AIM OF THE EXERCISE:
Start at the line containing "Write part 3" and stop at the line containing "mesh('latch_hook', V, F, M['latch'], lt)"; copy those lines exactly, both ends included, and no others.

[3D scene scripts]

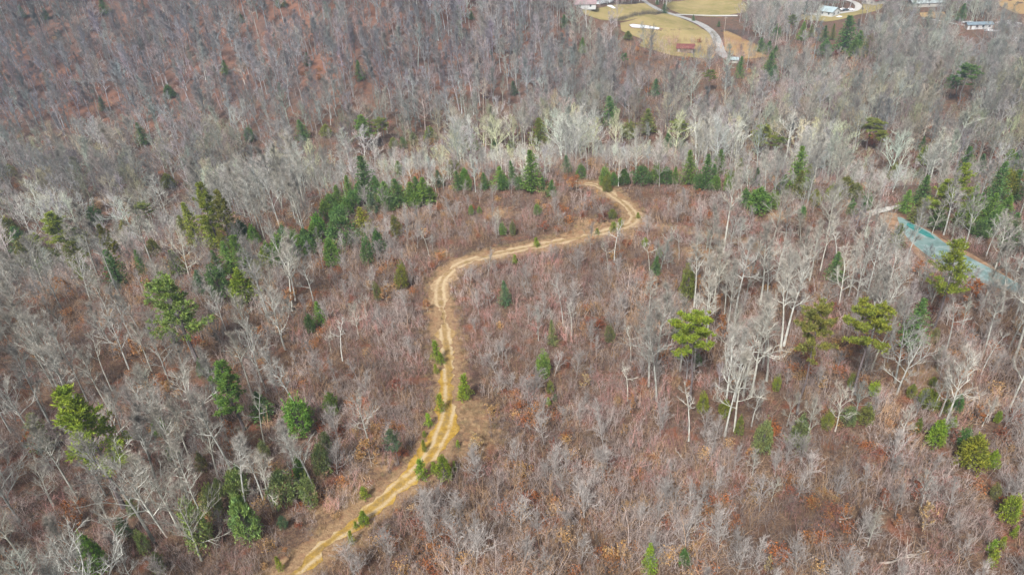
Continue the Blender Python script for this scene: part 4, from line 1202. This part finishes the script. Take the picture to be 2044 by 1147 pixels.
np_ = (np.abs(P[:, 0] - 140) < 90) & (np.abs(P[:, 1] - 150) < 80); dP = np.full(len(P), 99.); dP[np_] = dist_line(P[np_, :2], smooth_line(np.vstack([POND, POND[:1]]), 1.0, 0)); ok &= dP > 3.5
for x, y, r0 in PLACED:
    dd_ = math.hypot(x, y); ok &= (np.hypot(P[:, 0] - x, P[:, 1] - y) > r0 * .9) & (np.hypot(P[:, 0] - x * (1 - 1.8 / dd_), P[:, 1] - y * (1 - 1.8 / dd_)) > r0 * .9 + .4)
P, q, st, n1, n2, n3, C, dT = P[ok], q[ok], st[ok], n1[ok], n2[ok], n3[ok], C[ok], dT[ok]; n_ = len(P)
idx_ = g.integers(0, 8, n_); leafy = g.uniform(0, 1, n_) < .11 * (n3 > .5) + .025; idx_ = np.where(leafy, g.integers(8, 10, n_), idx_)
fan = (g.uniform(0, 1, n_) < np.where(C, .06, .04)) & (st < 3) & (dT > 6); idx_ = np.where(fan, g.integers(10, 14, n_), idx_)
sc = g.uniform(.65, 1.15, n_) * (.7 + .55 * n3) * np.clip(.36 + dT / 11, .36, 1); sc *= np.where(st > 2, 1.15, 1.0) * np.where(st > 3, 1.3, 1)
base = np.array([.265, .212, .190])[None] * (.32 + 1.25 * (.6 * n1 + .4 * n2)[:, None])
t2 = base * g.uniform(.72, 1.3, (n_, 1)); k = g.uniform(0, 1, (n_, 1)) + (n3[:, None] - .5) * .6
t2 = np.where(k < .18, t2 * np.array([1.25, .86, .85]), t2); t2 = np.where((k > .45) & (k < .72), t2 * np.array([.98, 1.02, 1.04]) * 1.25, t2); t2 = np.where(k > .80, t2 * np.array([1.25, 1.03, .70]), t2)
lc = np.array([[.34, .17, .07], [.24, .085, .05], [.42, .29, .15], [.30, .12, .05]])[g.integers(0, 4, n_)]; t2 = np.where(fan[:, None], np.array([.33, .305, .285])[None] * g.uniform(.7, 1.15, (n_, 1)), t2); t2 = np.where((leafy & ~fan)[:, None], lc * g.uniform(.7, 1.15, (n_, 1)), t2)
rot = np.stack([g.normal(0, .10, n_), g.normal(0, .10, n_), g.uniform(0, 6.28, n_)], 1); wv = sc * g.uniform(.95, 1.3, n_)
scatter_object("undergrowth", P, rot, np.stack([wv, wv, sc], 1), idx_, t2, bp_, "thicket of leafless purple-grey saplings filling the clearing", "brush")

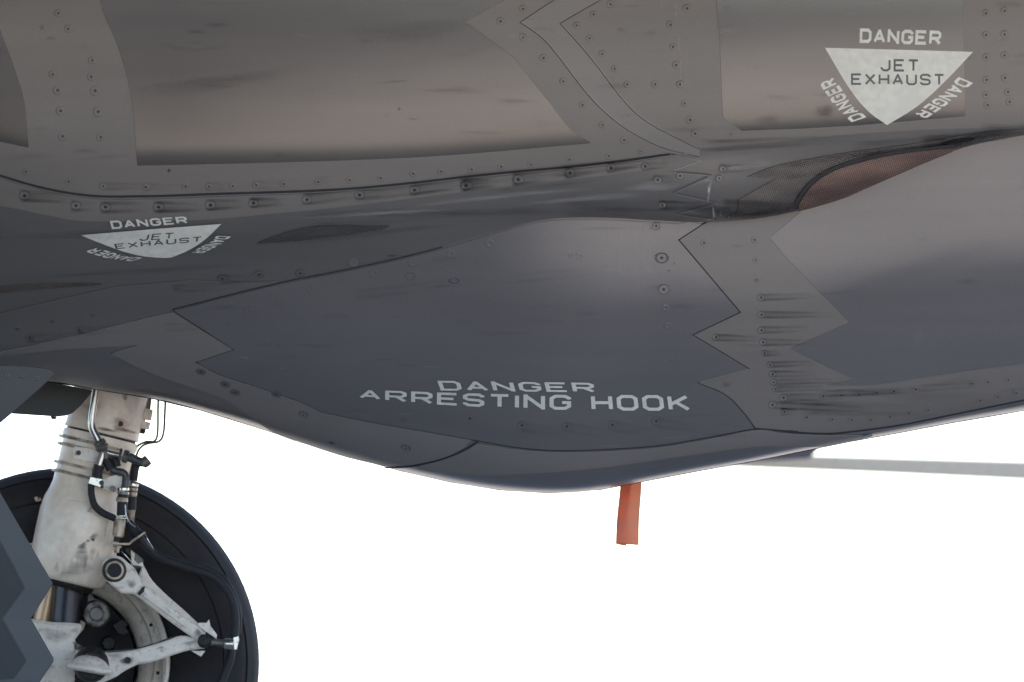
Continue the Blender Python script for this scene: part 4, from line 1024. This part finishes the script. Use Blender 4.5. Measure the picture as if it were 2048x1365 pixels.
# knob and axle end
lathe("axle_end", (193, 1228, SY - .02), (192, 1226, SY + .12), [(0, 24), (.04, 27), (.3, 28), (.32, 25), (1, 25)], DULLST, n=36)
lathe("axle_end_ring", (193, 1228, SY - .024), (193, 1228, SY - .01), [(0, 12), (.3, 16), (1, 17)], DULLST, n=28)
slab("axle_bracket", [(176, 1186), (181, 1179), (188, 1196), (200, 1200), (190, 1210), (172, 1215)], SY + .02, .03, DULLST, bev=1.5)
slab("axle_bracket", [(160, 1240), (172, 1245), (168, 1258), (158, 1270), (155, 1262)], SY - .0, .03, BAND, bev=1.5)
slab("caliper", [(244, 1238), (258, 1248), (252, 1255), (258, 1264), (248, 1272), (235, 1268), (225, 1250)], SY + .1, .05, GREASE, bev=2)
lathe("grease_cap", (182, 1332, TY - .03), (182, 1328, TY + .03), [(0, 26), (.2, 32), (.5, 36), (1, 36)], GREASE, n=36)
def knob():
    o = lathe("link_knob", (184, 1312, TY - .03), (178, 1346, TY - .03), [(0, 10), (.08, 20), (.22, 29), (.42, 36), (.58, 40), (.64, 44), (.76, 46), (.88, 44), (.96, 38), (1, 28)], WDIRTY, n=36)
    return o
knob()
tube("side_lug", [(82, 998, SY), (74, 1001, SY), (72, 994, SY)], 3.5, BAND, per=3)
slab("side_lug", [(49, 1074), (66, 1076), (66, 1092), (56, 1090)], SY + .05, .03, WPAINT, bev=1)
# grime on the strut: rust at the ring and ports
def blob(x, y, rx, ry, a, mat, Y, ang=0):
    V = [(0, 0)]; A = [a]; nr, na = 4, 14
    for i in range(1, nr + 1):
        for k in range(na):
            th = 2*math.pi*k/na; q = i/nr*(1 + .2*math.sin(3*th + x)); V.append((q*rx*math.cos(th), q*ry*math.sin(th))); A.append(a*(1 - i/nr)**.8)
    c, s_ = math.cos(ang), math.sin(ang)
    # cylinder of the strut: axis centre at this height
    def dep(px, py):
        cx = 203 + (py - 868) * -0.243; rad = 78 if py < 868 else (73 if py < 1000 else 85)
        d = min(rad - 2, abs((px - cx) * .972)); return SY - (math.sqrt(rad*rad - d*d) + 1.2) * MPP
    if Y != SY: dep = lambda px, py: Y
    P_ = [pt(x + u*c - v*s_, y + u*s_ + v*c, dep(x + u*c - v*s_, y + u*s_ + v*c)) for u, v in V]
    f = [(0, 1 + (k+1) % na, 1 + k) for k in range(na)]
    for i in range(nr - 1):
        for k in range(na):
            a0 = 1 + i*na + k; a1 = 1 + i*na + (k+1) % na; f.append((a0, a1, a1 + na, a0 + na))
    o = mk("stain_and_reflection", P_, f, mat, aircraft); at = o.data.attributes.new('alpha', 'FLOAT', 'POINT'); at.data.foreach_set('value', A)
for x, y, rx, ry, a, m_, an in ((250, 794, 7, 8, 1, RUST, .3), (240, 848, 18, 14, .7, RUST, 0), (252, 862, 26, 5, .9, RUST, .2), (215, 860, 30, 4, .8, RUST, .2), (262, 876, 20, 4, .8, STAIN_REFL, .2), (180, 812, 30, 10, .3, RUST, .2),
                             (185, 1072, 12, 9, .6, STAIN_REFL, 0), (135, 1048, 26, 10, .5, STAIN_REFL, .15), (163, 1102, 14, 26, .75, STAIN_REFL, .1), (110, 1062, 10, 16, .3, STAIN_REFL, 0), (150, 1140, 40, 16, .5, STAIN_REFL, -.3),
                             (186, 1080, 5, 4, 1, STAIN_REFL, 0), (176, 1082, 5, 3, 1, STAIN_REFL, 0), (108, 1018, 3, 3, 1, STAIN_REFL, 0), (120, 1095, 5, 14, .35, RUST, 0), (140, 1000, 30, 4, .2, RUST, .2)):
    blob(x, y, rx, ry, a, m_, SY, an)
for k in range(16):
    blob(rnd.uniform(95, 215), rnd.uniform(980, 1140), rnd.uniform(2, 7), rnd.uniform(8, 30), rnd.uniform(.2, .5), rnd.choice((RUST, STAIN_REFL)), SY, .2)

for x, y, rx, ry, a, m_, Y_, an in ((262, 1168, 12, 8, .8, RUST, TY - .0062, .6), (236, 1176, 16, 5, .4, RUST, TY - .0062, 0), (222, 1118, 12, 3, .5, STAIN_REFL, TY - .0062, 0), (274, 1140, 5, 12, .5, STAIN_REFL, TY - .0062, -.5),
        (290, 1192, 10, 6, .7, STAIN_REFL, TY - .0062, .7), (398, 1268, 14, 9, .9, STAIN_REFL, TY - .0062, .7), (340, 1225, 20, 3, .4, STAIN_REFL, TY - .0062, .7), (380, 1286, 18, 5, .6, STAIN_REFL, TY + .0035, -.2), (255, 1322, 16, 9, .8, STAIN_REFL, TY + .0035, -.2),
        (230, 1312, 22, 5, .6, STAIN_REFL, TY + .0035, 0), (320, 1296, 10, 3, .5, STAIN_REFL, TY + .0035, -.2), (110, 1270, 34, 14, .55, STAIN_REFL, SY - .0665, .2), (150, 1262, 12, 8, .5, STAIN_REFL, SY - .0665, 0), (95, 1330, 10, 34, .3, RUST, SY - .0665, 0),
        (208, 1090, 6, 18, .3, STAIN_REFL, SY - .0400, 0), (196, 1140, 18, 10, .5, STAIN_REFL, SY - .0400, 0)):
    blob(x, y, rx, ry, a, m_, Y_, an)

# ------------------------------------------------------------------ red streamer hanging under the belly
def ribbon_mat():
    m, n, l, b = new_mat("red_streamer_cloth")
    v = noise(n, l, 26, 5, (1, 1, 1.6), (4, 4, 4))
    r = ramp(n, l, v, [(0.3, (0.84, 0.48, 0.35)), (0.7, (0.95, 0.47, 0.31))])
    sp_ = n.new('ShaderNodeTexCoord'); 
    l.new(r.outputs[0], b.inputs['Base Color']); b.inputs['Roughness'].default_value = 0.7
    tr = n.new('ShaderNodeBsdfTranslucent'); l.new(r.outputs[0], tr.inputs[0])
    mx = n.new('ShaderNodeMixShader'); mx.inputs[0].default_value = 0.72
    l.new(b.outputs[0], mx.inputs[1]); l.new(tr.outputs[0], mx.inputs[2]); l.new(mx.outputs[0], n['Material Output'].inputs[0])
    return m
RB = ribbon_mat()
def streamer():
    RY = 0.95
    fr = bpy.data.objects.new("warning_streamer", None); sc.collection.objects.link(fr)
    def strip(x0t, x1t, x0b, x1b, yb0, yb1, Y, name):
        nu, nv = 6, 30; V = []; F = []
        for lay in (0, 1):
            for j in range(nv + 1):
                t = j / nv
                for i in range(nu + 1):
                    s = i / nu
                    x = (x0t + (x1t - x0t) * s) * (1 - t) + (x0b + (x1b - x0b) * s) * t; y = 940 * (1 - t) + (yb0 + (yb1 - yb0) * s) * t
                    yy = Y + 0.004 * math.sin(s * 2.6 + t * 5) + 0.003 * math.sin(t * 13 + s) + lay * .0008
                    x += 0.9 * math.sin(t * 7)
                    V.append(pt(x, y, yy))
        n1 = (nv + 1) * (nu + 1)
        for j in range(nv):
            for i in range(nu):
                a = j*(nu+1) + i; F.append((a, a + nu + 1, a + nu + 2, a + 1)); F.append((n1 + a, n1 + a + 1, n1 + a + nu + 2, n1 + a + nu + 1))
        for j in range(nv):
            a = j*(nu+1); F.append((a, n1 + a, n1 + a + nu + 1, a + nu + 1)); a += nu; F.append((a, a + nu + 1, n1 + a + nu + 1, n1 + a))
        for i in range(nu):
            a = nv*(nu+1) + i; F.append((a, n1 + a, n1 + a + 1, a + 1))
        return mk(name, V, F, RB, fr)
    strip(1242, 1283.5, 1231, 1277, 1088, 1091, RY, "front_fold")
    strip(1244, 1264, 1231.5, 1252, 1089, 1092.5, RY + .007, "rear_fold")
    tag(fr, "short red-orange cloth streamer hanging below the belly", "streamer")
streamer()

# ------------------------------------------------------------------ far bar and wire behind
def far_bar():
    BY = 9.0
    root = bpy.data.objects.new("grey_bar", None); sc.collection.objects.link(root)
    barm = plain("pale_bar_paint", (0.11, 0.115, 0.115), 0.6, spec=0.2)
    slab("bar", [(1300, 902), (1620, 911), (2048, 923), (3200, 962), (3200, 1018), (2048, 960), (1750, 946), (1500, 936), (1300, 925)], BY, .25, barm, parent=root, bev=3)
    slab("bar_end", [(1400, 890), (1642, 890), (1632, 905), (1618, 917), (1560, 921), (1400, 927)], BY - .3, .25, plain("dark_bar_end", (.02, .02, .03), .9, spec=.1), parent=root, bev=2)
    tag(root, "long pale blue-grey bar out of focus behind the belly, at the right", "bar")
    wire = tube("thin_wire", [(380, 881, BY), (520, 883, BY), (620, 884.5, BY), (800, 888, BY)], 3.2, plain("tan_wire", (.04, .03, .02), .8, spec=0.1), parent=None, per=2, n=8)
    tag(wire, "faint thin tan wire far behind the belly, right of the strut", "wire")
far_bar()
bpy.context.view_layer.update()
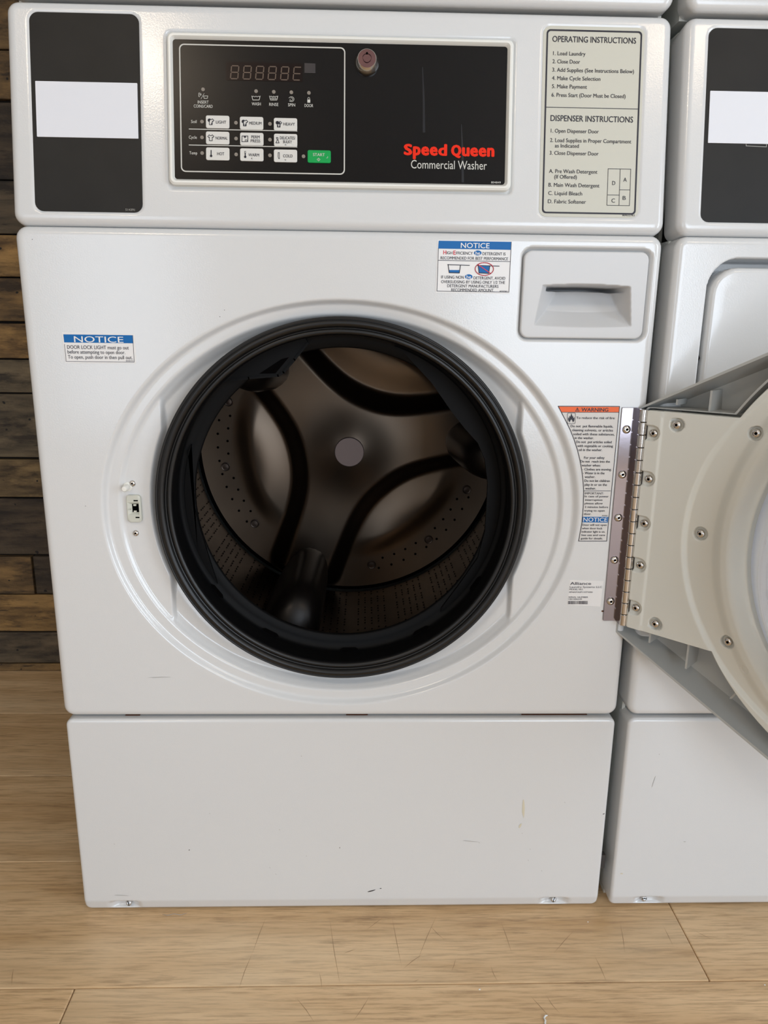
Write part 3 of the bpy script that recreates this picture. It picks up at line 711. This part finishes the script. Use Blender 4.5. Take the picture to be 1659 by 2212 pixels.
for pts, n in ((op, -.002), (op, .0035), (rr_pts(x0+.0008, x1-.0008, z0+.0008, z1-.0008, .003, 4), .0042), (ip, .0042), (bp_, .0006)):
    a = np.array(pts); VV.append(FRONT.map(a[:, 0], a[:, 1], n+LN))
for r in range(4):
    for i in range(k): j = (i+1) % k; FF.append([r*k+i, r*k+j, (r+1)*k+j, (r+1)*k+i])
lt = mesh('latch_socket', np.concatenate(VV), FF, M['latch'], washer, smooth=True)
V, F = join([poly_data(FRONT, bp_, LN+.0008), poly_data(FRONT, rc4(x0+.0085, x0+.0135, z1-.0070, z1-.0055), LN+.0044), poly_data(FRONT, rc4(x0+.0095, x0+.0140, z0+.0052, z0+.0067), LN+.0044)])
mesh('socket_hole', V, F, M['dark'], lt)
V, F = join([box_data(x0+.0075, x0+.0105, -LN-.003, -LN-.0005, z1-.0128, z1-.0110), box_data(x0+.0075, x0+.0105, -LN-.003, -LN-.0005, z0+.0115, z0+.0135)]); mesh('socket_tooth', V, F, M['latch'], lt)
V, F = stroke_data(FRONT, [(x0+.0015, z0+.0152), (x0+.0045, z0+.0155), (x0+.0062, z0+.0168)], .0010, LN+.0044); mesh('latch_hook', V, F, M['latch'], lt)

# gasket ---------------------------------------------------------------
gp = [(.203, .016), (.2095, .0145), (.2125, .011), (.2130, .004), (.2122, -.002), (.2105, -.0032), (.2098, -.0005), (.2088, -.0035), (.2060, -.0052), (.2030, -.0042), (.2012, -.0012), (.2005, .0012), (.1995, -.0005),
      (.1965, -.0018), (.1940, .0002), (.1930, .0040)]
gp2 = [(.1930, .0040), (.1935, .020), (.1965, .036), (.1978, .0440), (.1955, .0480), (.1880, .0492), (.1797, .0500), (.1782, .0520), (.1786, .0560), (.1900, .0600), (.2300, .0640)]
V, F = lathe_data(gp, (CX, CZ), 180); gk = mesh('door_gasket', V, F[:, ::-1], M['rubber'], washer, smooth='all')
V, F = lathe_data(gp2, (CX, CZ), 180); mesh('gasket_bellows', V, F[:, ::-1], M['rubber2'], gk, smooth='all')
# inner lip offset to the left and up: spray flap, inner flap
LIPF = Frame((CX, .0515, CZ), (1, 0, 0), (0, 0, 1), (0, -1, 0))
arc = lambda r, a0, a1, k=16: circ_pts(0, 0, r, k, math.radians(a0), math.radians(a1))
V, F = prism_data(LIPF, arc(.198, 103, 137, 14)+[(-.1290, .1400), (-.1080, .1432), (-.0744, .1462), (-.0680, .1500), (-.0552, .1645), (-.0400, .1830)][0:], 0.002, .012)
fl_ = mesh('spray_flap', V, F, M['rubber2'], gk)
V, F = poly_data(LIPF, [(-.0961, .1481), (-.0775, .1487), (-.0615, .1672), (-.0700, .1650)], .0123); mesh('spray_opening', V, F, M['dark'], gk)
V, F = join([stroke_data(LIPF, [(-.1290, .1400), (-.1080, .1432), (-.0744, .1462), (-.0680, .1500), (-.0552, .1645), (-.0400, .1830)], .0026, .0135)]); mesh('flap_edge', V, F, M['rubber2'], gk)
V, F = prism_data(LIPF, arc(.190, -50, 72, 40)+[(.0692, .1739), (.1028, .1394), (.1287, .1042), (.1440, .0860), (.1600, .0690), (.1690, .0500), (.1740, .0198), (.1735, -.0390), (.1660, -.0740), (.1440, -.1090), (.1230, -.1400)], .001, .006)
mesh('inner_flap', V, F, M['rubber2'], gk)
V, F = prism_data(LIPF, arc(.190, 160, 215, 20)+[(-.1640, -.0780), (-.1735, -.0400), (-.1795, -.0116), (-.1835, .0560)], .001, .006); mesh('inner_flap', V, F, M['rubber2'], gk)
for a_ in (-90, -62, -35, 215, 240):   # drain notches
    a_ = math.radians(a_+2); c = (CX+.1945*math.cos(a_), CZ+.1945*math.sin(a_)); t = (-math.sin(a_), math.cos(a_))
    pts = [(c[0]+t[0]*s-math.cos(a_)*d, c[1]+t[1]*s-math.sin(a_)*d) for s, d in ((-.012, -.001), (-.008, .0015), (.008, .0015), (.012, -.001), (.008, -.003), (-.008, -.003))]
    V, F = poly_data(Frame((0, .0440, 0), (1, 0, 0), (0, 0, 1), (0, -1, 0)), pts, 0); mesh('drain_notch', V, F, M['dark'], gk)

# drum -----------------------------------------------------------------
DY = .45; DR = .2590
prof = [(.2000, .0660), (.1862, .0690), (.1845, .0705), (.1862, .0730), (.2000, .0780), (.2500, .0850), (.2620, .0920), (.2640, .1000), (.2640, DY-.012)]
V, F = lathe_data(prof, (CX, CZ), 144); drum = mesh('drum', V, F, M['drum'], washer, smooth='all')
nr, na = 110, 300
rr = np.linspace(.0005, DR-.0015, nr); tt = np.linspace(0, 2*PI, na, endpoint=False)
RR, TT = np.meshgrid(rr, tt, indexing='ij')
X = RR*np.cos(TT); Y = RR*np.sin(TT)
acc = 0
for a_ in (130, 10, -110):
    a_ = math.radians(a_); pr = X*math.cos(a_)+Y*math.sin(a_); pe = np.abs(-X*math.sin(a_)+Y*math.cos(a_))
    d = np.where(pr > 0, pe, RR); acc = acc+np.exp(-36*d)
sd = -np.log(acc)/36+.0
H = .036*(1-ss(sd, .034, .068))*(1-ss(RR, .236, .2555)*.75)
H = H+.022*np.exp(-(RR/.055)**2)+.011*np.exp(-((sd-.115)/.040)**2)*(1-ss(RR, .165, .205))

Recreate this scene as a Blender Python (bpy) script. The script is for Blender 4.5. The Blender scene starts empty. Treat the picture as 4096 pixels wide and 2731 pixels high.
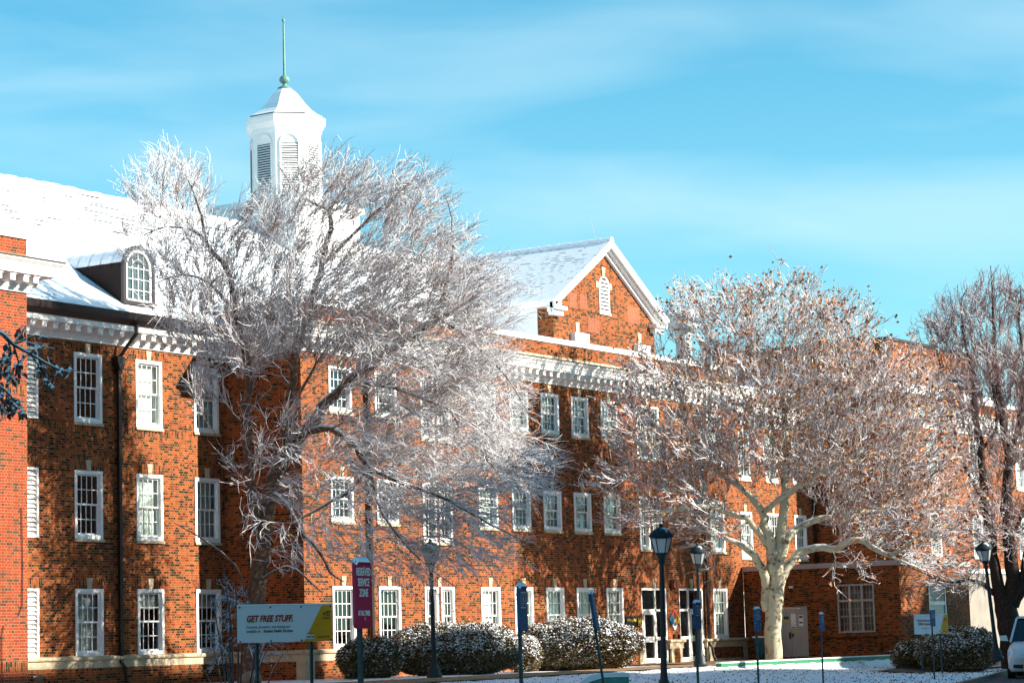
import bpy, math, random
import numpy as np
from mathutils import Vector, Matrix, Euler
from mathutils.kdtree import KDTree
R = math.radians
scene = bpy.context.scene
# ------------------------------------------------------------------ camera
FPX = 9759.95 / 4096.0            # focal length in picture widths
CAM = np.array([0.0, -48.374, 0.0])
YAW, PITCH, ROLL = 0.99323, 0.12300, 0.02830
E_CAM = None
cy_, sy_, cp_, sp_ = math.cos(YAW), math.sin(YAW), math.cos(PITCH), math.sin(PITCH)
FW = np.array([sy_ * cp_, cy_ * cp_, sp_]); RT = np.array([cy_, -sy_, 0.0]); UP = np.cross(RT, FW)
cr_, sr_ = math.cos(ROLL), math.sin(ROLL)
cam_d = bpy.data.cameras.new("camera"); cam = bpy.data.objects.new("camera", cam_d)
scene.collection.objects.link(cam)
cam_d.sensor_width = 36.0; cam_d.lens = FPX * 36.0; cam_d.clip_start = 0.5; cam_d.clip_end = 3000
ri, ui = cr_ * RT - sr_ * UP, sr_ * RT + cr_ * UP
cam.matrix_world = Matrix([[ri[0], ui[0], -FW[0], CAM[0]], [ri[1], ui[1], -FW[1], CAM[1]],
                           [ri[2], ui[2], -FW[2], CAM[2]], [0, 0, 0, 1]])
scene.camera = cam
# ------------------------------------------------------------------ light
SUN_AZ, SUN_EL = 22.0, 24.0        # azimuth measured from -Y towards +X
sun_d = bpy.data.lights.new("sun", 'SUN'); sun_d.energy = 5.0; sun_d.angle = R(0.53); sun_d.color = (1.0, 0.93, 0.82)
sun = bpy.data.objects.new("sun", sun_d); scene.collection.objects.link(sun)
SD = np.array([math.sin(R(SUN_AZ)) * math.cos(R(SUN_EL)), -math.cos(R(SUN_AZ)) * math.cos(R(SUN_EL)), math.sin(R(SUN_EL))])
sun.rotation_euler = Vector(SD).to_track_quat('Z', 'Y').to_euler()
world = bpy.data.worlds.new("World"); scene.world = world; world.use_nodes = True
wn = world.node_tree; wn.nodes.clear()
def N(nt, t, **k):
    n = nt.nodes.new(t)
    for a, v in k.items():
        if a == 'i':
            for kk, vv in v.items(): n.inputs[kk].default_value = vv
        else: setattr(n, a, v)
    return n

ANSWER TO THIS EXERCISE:
Write part 3 of the bpy script that recreates this picture. It picks up at line 711. This part finishes the script. Use Blender 4.5. Take the picture to be 1659 by 2212 pixels.
for pts, n in ((op, -.002), (op, .0035), (rr_pts(x0+.0008, x1-.0008, z0+.0008, z1-.0008, .003, 4), .0042), (ip, .0042), (bp_, .0006)):
    a = np.array(pts); VV.append(FRONT.map(a[:, 0], a[:, 1], n+LN))
for r in range(4):
    for i in range(k): j = (i+1) % k; FF.append([r*k+i, r*k+j, (r+1)*k+j, (r+1)*k+i])
lt = mesh('latch_socket', np.concatenate(VV), FF, M['latch'], washer, smooth=True)
V, F = join([poly_data(FRONT, bp_, LN+.0008), poly_data(FRONT, rc4(x0+.0085, x0+.0135, z1-.0070, z1-.0055), LN+.0044), poly_data(FRONT, rc4(x0+.0095, x0+.0140, z0+.0052, z0+.0067), LN+.0044)])
mesh('socket_hole', V, F, M['dark'], lt)
V, F = join([box_data(x0+.0075, x0+.0105, -LN-.003, -LN-.0005, z1-.0128, z1-.0110), box_data(x0+.0075, x0+.0105, -LN-.003, -LN-.0005, z0+.0115, z0+.0135)]); mesh('socket_tooth', V, F, M['latch'], lt)
V, F = stroke_data(FRONT, [(x0+.0015, z0+.0152), (x0+.0045, z0+.0155), (x0+.0062, z0+.0168)], .0010, LN+.0044); mesh('latch_hook', V, F, M['latch'], lt)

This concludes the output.